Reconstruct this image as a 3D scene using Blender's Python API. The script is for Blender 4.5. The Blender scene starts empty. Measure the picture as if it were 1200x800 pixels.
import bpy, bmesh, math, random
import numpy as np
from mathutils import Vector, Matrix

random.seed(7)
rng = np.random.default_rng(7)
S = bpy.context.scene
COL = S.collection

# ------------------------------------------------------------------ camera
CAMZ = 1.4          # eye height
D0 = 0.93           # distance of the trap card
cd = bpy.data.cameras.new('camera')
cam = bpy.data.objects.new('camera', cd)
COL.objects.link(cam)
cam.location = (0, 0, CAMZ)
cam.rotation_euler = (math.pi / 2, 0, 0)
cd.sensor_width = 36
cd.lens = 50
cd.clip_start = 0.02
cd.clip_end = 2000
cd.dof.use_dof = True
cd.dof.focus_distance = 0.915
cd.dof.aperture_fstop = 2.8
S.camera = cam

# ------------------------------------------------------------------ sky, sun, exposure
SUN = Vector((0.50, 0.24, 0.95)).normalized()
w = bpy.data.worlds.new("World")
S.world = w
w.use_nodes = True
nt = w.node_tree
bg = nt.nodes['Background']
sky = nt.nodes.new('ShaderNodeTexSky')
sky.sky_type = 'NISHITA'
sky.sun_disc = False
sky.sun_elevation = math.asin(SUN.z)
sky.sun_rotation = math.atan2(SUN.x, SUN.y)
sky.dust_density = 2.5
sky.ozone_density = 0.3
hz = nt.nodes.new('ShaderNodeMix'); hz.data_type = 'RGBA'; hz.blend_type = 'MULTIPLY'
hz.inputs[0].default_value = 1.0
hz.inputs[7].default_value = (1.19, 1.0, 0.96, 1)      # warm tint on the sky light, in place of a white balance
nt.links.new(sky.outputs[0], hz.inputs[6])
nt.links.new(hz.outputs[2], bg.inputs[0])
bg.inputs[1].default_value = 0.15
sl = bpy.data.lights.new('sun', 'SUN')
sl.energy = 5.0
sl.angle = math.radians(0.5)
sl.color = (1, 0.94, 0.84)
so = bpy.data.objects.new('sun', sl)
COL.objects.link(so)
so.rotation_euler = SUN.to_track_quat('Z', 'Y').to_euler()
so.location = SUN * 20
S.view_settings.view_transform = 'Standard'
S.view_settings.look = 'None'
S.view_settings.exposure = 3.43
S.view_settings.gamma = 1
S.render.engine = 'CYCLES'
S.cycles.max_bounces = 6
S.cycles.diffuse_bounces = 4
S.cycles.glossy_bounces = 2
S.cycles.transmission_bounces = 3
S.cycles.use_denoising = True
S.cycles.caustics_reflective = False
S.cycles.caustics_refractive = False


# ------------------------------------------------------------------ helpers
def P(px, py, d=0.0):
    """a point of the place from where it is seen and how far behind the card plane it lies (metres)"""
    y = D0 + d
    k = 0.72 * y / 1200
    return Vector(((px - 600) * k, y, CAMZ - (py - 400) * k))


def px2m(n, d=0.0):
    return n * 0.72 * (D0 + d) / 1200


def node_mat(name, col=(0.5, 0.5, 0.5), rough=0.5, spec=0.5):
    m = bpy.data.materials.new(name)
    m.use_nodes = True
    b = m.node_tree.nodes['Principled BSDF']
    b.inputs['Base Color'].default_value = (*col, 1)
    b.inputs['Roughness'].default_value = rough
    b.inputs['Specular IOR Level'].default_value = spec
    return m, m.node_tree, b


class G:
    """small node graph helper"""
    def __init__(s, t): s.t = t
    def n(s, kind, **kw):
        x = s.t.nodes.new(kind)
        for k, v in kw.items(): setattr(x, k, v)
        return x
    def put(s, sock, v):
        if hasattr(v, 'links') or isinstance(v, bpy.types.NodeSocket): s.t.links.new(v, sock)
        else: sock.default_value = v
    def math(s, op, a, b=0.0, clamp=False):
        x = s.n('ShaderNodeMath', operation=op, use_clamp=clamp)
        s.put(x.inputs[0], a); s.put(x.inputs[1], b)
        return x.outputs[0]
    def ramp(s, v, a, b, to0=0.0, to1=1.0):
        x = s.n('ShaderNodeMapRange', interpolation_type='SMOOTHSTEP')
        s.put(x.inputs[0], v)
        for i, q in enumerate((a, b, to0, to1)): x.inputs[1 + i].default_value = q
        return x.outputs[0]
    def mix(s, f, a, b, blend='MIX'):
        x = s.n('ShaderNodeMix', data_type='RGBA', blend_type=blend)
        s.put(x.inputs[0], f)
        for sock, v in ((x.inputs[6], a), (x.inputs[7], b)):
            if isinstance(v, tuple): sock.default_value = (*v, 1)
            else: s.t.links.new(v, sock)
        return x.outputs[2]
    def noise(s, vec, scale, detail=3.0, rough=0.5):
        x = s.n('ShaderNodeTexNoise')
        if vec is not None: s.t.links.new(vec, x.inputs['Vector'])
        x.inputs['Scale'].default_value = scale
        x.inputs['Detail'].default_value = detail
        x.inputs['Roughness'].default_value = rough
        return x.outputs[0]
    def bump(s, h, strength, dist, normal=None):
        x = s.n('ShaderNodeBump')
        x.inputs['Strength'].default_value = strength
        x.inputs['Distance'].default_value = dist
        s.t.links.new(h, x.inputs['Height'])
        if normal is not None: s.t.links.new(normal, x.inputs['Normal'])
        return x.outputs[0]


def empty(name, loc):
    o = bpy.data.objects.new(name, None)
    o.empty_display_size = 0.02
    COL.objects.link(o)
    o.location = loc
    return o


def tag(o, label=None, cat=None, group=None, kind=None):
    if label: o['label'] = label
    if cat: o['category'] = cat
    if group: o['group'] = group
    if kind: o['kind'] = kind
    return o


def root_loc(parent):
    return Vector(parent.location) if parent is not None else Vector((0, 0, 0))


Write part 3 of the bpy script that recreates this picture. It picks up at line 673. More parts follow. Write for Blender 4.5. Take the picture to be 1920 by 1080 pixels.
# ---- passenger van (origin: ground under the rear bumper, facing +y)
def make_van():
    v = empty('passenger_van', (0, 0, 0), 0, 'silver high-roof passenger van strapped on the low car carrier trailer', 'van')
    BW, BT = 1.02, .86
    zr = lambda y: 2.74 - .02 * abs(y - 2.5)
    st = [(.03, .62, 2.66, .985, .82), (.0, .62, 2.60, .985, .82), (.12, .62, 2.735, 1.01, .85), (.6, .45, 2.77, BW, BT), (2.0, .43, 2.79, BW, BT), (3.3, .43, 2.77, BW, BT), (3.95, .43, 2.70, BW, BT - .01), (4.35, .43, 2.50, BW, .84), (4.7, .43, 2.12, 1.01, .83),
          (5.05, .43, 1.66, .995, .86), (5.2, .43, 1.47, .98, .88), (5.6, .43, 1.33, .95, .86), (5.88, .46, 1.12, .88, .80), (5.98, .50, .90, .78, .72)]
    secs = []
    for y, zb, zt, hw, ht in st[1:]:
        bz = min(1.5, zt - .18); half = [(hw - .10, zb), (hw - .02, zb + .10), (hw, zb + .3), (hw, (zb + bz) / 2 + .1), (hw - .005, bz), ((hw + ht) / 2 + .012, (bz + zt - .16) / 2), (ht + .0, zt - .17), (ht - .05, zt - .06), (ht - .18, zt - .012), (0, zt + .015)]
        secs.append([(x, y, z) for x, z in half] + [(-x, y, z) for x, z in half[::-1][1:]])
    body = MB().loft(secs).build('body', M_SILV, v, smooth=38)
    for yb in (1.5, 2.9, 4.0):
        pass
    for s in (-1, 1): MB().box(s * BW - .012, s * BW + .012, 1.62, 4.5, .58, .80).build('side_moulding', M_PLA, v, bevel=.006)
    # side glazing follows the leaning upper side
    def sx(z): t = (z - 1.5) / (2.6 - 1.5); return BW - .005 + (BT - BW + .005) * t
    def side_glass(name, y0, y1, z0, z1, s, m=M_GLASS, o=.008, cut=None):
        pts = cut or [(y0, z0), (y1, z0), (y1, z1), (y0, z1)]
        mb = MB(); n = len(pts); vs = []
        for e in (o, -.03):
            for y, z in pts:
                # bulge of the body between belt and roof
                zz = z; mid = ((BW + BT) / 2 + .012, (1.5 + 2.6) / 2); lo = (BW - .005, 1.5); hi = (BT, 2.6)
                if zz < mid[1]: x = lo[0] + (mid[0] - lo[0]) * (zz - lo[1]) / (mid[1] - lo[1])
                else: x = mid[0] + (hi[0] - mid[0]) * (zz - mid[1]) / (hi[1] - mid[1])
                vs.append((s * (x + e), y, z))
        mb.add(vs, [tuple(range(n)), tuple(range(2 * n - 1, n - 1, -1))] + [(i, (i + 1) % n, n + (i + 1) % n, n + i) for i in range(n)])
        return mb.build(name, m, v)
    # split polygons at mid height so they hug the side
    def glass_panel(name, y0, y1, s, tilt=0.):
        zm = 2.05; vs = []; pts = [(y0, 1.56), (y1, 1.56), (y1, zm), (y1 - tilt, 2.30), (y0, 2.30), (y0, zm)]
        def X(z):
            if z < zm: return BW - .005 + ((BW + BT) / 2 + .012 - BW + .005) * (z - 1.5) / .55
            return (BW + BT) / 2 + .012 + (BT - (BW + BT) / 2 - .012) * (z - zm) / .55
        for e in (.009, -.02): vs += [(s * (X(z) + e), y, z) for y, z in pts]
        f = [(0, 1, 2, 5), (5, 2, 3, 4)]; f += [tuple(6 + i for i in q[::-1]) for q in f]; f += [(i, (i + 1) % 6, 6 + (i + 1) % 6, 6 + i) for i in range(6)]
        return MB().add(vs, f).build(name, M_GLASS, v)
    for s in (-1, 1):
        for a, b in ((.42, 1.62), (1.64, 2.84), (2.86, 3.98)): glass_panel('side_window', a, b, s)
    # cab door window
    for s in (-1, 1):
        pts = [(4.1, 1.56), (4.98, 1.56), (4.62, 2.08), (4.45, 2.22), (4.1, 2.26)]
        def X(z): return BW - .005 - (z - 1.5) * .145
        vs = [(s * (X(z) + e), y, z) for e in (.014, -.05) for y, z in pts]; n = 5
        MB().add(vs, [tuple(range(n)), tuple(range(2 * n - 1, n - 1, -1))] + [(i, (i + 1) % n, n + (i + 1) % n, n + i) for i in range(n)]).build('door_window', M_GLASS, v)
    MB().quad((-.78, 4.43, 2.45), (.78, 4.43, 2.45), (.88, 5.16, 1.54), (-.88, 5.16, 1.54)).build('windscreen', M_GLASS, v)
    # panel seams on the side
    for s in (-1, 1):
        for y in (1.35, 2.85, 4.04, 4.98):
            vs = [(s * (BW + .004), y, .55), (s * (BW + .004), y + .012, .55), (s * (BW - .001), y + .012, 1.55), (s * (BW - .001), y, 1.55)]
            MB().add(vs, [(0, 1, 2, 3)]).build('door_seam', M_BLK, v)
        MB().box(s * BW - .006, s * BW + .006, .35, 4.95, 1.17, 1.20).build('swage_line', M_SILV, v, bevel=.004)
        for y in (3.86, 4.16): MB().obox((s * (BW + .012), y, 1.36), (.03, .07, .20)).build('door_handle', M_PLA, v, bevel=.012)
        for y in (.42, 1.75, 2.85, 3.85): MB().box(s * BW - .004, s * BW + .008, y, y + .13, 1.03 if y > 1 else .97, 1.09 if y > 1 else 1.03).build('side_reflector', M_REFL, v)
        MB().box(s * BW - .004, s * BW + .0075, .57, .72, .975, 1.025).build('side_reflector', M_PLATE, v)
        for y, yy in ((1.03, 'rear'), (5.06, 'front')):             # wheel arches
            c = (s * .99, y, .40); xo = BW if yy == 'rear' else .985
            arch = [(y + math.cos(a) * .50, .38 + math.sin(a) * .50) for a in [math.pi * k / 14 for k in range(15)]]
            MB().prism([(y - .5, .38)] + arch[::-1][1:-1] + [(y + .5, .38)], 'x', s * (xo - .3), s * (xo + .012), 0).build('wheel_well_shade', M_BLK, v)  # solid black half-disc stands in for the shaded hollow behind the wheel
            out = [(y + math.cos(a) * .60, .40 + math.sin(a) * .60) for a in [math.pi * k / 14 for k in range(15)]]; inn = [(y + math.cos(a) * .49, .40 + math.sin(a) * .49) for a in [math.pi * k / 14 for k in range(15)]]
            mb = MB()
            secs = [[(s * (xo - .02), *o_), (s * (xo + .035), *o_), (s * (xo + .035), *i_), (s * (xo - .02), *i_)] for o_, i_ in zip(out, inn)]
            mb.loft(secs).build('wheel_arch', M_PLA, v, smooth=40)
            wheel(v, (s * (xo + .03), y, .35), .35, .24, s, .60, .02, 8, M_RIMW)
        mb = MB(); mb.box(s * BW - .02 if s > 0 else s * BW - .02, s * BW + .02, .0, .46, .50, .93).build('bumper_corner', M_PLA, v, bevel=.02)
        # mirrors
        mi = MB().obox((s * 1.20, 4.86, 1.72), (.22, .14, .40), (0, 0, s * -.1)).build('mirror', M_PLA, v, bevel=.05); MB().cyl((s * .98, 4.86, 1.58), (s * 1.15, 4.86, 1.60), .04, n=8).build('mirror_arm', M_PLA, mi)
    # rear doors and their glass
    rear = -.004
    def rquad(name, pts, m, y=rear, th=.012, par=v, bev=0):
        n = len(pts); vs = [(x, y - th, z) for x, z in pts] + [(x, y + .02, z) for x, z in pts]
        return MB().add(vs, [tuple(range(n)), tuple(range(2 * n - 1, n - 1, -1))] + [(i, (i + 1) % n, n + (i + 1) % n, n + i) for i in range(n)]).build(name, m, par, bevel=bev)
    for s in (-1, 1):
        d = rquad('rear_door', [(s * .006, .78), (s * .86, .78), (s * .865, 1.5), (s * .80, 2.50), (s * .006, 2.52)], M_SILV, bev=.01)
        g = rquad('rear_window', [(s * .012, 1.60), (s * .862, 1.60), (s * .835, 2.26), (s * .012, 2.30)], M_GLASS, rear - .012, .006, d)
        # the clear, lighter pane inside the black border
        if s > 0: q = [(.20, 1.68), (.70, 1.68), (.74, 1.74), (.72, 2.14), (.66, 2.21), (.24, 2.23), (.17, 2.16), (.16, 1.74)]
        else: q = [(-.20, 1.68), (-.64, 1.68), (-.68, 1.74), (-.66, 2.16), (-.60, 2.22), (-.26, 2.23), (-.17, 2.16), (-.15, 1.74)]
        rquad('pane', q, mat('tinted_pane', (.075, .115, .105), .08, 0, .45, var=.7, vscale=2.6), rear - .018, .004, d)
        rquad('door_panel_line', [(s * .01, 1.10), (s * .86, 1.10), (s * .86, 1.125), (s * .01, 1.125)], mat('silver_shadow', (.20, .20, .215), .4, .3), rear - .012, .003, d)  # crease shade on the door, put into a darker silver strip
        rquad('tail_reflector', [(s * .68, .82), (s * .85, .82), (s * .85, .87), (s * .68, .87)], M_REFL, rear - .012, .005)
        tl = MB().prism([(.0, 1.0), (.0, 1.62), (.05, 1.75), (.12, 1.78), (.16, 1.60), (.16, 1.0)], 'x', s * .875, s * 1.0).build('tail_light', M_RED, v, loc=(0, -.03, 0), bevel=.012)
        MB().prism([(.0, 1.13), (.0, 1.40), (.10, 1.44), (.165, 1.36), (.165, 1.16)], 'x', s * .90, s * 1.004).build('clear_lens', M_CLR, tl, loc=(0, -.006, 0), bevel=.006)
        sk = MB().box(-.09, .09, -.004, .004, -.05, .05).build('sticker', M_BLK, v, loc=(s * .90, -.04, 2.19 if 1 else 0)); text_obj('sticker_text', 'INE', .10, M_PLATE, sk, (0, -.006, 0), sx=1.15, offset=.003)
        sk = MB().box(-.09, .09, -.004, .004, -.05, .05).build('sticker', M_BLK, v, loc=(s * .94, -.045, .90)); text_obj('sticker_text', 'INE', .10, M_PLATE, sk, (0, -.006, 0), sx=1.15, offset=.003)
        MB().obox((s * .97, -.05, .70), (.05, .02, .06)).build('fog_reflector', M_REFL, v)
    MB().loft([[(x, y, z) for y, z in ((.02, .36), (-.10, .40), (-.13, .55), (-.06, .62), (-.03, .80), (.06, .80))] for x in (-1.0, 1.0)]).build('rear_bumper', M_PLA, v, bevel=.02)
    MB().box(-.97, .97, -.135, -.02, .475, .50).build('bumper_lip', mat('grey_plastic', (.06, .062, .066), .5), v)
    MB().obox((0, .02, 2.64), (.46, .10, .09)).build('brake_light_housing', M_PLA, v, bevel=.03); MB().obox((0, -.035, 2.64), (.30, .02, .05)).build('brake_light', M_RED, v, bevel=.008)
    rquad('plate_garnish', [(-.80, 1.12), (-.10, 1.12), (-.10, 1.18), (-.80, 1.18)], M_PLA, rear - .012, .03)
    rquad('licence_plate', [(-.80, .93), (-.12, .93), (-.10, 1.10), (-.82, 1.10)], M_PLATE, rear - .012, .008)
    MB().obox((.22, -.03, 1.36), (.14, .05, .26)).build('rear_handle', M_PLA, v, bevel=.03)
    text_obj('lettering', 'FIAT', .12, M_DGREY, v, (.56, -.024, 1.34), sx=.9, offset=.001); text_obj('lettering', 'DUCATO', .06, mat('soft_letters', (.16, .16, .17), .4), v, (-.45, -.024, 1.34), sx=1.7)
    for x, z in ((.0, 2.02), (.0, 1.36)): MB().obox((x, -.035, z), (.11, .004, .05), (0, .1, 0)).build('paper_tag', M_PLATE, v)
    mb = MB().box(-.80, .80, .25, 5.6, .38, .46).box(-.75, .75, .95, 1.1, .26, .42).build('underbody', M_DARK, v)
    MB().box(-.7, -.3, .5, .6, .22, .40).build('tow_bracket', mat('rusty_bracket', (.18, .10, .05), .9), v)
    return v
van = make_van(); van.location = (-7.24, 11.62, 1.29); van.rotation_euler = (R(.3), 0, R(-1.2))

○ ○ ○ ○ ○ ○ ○

### [Your goal]
Repeat verbatim the opening run of entries, ending with the line that contains "COL = S.collection".

### [Finished exercise]
Reconstruct this image as a 3D scene using Blender's Python API. The script is for Blender 4.5. The Blender scene starts empty. Measure the picture as if it were 1200x800 pixels.
import bpy, bmesh, math, random
import numpy as np
from mathutils import Vector, Matrix

random.seed(7)
rng = np.random.default_rng(7)
S = bpy.context.scene
COL = S.collection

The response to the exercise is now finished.